Ecsenius bicolor is widespread across the Indo-Pacific, where it lives on coral reefs, perching on and darting between rock and coral. It shelters in small holes and crevices in the reef, using them as a base from which to graze the surrounding surfaces.

In the aquarium it wants exactly that: live rock with small holes and crevices to occupy, and plenty of grazing surface with natural algae.

Care Requirements

Maintain stable marine conditions: salinity around 1.024–1.026, pH 8.1–8.4, and a temperature of about 24–26°C (75–79°F). Reaching about 11 cm (4.3 inches), it can be kept in tanks of around 75 litres (20 US gallons) or more. A secure lid is sensible, as blennies can jump, and ample rockwork gives it the perches and bolt-holes it needs.

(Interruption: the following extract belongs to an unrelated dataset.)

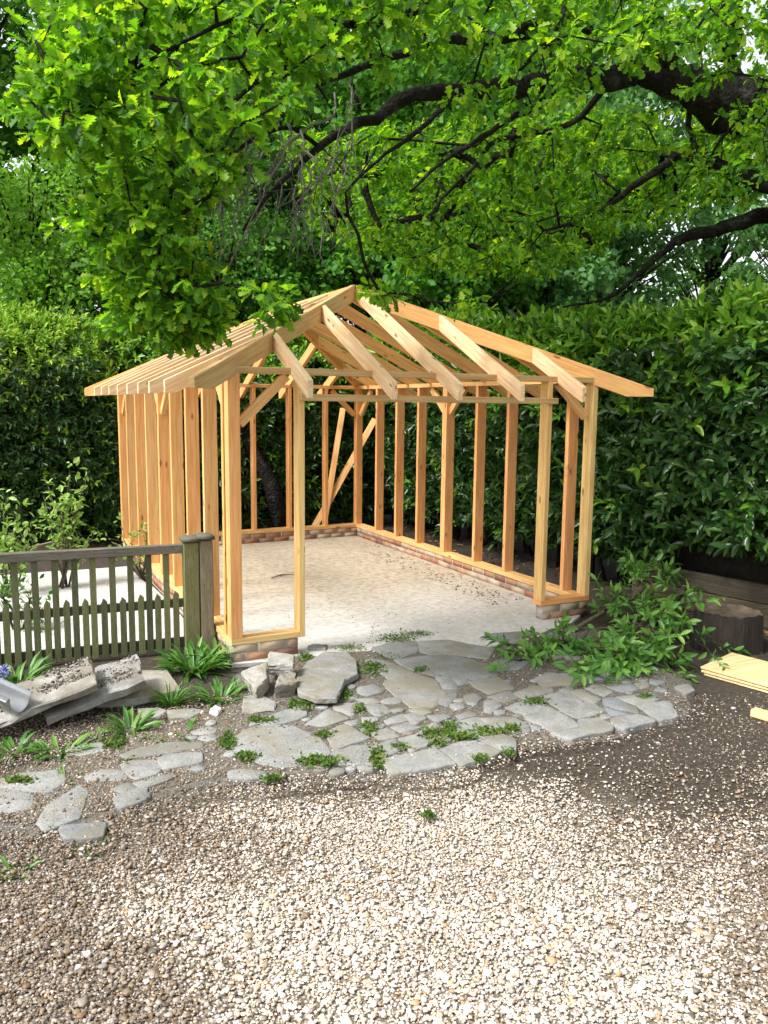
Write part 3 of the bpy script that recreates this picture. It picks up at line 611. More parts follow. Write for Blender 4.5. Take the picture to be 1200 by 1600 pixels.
def hedge_face(Lv, p, q, z0, z1f, outw, n, new_top=.85, size=.12, bulge=.18, lean=0.0, inner=.5, shoulder=.4, z0f=None):
    """shoots over an upright hedge face from p to q (plan), facing outw; z1f(t) gives the top"""
    p, q, o = np.array(p, float), np.array(q, float), np.array(outw, float)
    t = rng.random(n); zt = z1f(t); hz = rng.random(n)**.9; zb_ = z0+(z0f(t) if z0f else 0); z = zb_+(zt-zb_)*hz
    dep = np.where(rng.random(n) < inner, -rng.random(n)*.4, rng.random(n)*.12)+bulge*np.sin(t*31+z*4)*.5+bulge*np.sin(t*73+z*7.0+2)*.35+lean*(hz)
    dep -= shoulder*np.clip((hz-.8)/.2, 0, 1)**2+.15*np.clip((.15-hz)/.15, 0, 1)
    P = np.stack([p[0]+(q[0]-p[0])*t+o[0]*dep, p[1]+(q[1]-p[1])*t+o[1]*dep, z], 1)
    d = np.array([o[0], o[1], .25])+np.stack([rng.standard_normal(n)*.5, rng.standard_normal(n)*.5, rng.standard_normal(n)*.45], 1); d[:, 2] += np.clip((hz-.8)*5, 0, 1.2)
    mi = (rng.random(n) < np.where(hz > new_top, .8, .06+.16*(hz > .6))).astype(int)  # upper shoots mostly take the bright leaf, painting the sunlit top
    shoots(Lv, P, d, .2+.1*rng.random(n), 8, size, mi)
def hedge_top(Lv, p, q, z1f, inw, depth, n, size=.12, tall=.25, new=.8):
    p, q, o = np.array(p, float), np.array(q, float), np.array(inw, float)
    t = rng.random(n); dp = rng.random(n)*depth; zt = z1f(t)-.06+.05*np.sin(t*40)+.05*np.sin(dp*9+t*20)-.3*np.clip((.25-dp)/.25, 0, 1)**2
    P = np.stack([p[0]+(q[0]-p[0])*t+o[0]*dp, p[1]+(q[1]-p[1])*t+o[1]*dp, zt-.1], 1)
    d = np.array([0, 0, 1.])+rng.standard_normal((n, 3))*.35
    shoots(Lv, P, d, tall*(.5+rng.random(n)*.8), 8, size, (rng.random(n) < new).astype(int), .7)  # most top shoots get the sun-brightened leaf
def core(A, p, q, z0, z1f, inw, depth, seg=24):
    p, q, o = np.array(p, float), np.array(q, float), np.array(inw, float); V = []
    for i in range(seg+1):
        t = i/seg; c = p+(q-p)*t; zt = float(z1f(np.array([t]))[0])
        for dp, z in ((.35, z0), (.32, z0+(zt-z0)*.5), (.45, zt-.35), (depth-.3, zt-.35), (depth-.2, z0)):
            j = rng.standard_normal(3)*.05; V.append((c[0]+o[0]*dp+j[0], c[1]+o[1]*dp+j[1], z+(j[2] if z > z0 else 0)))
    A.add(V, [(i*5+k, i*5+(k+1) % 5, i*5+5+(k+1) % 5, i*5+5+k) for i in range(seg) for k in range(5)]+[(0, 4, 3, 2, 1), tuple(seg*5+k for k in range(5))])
def hedge(name, label, p, q, z0, z1f, outw, depth, nf, ntop, size, tall, stems=40, **kw):
    base = ((p[0]+q[0])/2-outw[0]*depth/2, (p[1]+q[1])/2-outw[1]*depth/2, GZ)
    root = empty(name, base, label, 'hedge')
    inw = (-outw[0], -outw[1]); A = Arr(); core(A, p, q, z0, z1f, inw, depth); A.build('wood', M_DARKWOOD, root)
    Lv = Leaves(); hedge_face(Lv, p, q, z0+.02, z1f, outw, nf, size=size, **kw); hedge_top(Lv, p, q, z1f, inw, depth, ntop, size, tall)
    L2 = Leaves(); return root, Lv
# right hedge, running from behind the shed towards the camera
HX = 4.62
def zr_top(t): return 3.22-.45*np.clip(t*2.0, 0, 1)+.30*np.clip((t-.58)*3, 0, 1)+.08*np.sin(t*17)
pR, qR = (HX, 7.0), (HX+.1, -3.4)
rootR, Lv = hedge('laurel_hedge', 'tall dark glossy laurel hedge right of the shed above the sleeper wall', pR, qR, GZ+.25, zr_top, (-1, 0), 1.6, 4800, 1700, .145, .3, bulge=.22, new_top=.8, z0f=lambda t: .42*np.clip((t-.55)*6, 0, 1))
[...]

It is hardy and undemanding, making it forgiving of beginner mistakes provided water quality is stable.

Diet & Feeding

The Bicolour Blenny is primarily a herbivore, grazing on algae and detritus from rock surfaces. Provide a diet built around marine algae and herbivore preparations — including spirulina and dried algae — supplemented with the occasional meaty marine food. A tank with healthy film and turf algae greatly benefits it, and it can help keep such algae in check, though it should not be relied on as a sole algae-control measure.

Behavior & Temperament

This is a generally peaceful, comical fish, though it can be territorial toward other blennies or fish that compete for its perches and grazing patches. It is usually best kept as the only blenny in smaller tanks. Toward unrelated species it is well behaved, spending its time perched and grazing.

Tank Mates

Good companions are peaceful reef fish — clownfish, gobies, chromis, cardinalfish and similar — that won't compete for the same niche. Avoid keeping it with other small bottom-perching blennies in a small system. It is reef-safe, though an occasional individual may nip at clam mantles or coral polyps if underfed; a well-fed blenny rarely causes trouble.

Breeding

Ecsenius bicolor lays eggs in a crevice or hole, guarded by the male, and has been bred by dedicated hobbyists. Rearing the larvae requires suitable small foods and is uncommon, so most trade specimens are wild-collected.

Common Health Issues

The Bicolour Blenny is hardy but, like all marine fish, can be affected by marine ich (Cryptocaryon irritans) and marine velvet (Amyloodinium ocellatum) under stress. Quarantine new arrivals, keep water quality stable, secure the lid against jumping, and ensure it has enough to graze on. Given those basics it is one of the most rewarding and beginner-friendly small marine fish, full of character for a peaceful reef.